Data lines ▸
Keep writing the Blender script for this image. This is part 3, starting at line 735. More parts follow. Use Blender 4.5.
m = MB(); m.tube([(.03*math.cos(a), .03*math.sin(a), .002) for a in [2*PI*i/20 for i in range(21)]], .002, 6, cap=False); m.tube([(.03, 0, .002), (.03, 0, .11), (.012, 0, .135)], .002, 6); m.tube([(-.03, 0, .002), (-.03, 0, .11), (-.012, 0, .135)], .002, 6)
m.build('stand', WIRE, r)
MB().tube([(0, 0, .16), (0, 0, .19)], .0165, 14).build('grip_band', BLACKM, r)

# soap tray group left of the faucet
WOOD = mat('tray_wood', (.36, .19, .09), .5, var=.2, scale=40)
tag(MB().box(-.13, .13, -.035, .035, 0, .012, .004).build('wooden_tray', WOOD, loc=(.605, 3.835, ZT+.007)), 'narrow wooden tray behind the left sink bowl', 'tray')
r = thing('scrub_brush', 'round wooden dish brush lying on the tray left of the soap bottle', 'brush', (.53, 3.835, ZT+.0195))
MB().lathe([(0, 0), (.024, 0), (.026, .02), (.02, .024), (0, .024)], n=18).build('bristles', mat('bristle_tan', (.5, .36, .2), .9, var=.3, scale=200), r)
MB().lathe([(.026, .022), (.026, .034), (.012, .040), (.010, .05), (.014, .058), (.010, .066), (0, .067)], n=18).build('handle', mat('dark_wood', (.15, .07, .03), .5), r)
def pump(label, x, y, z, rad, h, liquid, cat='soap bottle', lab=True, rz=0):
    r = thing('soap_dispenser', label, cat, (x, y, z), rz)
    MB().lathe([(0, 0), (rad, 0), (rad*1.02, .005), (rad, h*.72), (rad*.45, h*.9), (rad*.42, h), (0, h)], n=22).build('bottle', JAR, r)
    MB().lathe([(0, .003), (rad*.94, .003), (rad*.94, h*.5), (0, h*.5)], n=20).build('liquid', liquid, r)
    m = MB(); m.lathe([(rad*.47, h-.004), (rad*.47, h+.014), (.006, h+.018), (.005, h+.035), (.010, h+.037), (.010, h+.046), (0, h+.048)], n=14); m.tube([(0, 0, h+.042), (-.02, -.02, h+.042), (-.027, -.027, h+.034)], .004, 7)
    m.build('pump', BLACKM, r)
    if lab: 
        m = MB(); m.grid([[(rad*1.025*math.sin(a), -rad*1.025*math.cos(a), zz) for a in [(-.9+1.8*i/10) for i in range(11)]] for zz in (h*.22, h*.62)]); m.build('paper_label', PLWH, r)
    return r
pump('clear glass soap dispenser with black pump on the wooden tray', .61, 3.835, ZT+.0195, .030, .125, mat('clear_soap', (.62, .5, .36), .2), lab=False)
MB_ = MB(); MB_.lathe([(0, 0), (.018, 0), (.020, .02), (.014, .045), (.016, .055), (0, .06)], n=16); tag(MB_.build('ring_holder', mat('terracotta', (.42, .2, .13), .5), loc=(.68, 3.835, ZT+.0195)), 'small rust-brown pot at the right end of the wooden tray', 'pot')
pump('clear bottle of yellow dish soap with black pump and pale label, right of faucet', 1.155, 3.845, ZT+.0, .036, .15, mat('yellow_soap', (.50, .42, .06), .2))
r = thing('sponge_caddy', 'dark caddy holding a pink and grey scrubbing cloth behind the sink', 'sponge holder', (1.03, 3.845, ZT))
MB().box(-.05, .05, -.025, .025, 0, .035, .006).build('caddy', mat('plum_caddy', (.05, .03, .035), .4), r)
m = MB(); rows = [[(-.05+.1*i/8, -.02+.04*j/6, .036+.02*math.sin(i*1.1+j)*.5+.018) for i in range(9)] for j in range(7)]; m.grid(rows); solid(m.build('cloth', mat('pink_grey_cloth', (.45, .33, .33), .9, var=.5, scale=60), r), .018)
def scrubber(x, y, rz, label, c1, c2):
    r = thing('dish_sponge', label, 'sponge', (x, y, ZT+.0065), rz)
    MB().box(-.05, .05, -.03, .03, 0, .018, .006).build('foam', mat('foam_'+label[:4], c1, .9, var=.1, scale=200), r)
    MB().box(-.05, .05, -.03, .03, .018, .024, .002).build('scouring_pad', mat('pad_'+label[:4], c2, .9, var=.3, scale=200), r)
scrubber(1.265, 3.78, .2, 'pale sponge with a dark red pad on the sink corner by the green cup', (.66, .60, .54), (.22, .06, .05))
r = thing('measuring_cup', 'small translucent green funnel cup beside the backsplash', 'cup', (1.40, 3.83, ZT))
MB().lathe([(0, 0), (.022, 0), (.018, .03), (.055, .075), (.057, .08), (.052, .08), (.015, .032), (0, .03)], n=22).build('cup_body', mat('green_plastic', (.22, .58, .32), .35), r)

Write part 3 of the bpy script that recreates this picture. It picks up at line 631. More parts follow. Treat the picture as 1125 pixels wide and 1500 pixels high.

Problem description ▸ Print the material once more, exactly.

Solved exercise ▸
Keep writing the Blender script for this image. This is part 3, starting at line 735. More parts follow. Use Blender 4.5.
m = MB(); m.tube([(.03*math.cos(a), .03*math.sin(a), .002) for a in [2*PI*i/20 for i in range(21)]], .002, 6, cap=False); m.tube([(.03, 0, .002), (.03, 0, .11), (.012, 0, .135)], .002, 6); m.tube([(-.03, 0, .002), (-.03, 0, .11), (-.012, 0, .135)], .002, 6)
m.build('stand', WIRE, r)
MB().tube([(0, 0, .16), (0, 0, .19)], .0165, 14).build('grip_band', BLACKM, r)

# soap tray group left of the faucet
WOOD = mat('tray_wood', (.36, .19, .09), .5, var=.2, scale=40)
tag(MB().box(-.13, .13, -.035, .035, 0, .012, .004).build('wooden_tray', WOOD, loc=(.605, 3.835, ZT+.007)), 'narrow wooden tray behind the left sink bowl', 'tray')
r = thing('scrub_brush', 'round wooden dish brush lying on the tray left of the soap bottle', 'brush', (.53, 3.835, ZT+.0195))
MB().lathe([(0, 0), (.024, 0), (.026, .02), (.02, .024), (0, .024)], n=18).build('bristles', mat('bristle_tan', (.5, .36, .2), .9, var=.3, scale=200), r)
MB().lathe([(.026, .022), (.026, .034), (.012, .040), (.010, .05), (.014, .058), (.010, .066), (0, .067)], n=18).build('handle', mat('dark_wood', (.15, .07, .03), .5), r)
def pump(label, x, y, z, rad, h, liquid, cat='soap bottle', lab=True, rz=0):
    r = thing('soap_dispenser', label, cat, (x, y, z), rz)
    MB().lathe([(0, 0), (rad, 0), (rad*1.02, .005), (rad, h*.72), (rad*.45, h*.9), (rad*.42, h), (0, h)], n=22).build('bottle', JAR, r)
    MB().lathe([(0, .003), (rad*.94, .003), (rad*.94, h*.5), (0, h*.5)], n=20).build('liquid', liquid, r)
    m = MB(); m.lathe([(rad*.47, h-.004), (rad*.47, h+.014), (.006, h+.018), (.005, h+.035), (.010, h+.037), (.010, h+.046), (0, h+.048)], n=14); m.tube([(0, 0, h+.042), (-.02, -.02, h+.042), (-.027, -.027, h+.034)], .004, 7)
    m.build('pump', BLACKM, r)
    if lab: 
        m = MB(); m.grid([[(rad*1.025*math.sin(a), -rad*1.025*math.cos(a), zz) for a in [(-.9+1.8*i/10) for i in range(11)]] for zz in (h*.22, h*.62)]); m.build('paper_label', PLWH, r)
    return r
pump('clear glass soap dispenser with black pump on the wooden tray', .61, 3.835, ZT+.0195, .030, .125, mat('clear_soap', (.62, .5, .36), .2), lab=False)
MB_ = MB(); MB_.lathe([(0, 0), (.018, 0), (.020, .02), (.014, .045), (.016, .055), (0, .06)], n=16); tag(MB_.build('ring_holder', mat('terracotta', (.42, .2, .13), .5), loc=(.68, 3.835, ZT+.0195)), 'small rust-brown pot at the right end of the wooden tray', 'pot')
pump('clear bottle of yellow dish soap with black pump and pale label, right of faucet', 1.155, 3.845, ZT+.0, .036, .15, mat('yellow_soap', (.50, .42, .06), .2))
r = thing('sponge_caddy', 'dark caddy holding a pink and grey scrubbing cloth behind the sink', 'sponge holder', (1.03, 3.845, ZT))
MB().box(-.05, .05, -.025, .025, 0, .035, .006).build('caddy', mat('plum_caddy', (.05, .03, .035), .4), r)
m = MB(); rows = [[(-.05+.1*i/8, -.02+.04*j/6, .036+.02*math.sin(i*1.1+j)*.5+.018) for i in range(9)] for j in range(7)]; m.grid(rows); solid(m.build('cloth', mat('pink_grey_cloth', (.45, .33, .33), .9, var=.5, scale=60), r), .018)
def scrubber(x, y, rz, label, c1, c2):
    r = thing('dish_sponge', label, 'sponge', (x, y, ZT+.0065), rz)
    MB().box(-.05, .05, -.03, .03, 0, .018, .006).build('foam', mat('foam_'+label[:4], c1, .9, var=.1, scale=200), r)
    MB().box(-.05, .05, -.03, .03, .018, .024, .002).build('scouring_pad', mat('pad_'+label[:4], c2, .9, var=.3, scale=200), r)
scrubber(1.265, 3.78, .2, 'pale sponge with a dark red pad on the sink corner by the green cup', (.66, .60, .54), (.22, .06, .05))
r = thing('measuring_cup', 'small translucent green funnel cup beside the backsplash', 'cup', (1.40, 3.83, ZT))
MB().lathe([(0, 0), (.022, 0), (.018, .03), (.055, .075), (.057, .08), (.052, .08), (.015, .032), (0, .03)], n=22).build('cup_body', mat('green_plastic', (.22, .58, .32), .35), r)

Write part 3 of the bpy script that recreates this picture. It picks up at line 631. More parts follow. Treat the picture as 1125 pixels wide and 1500 pixels high.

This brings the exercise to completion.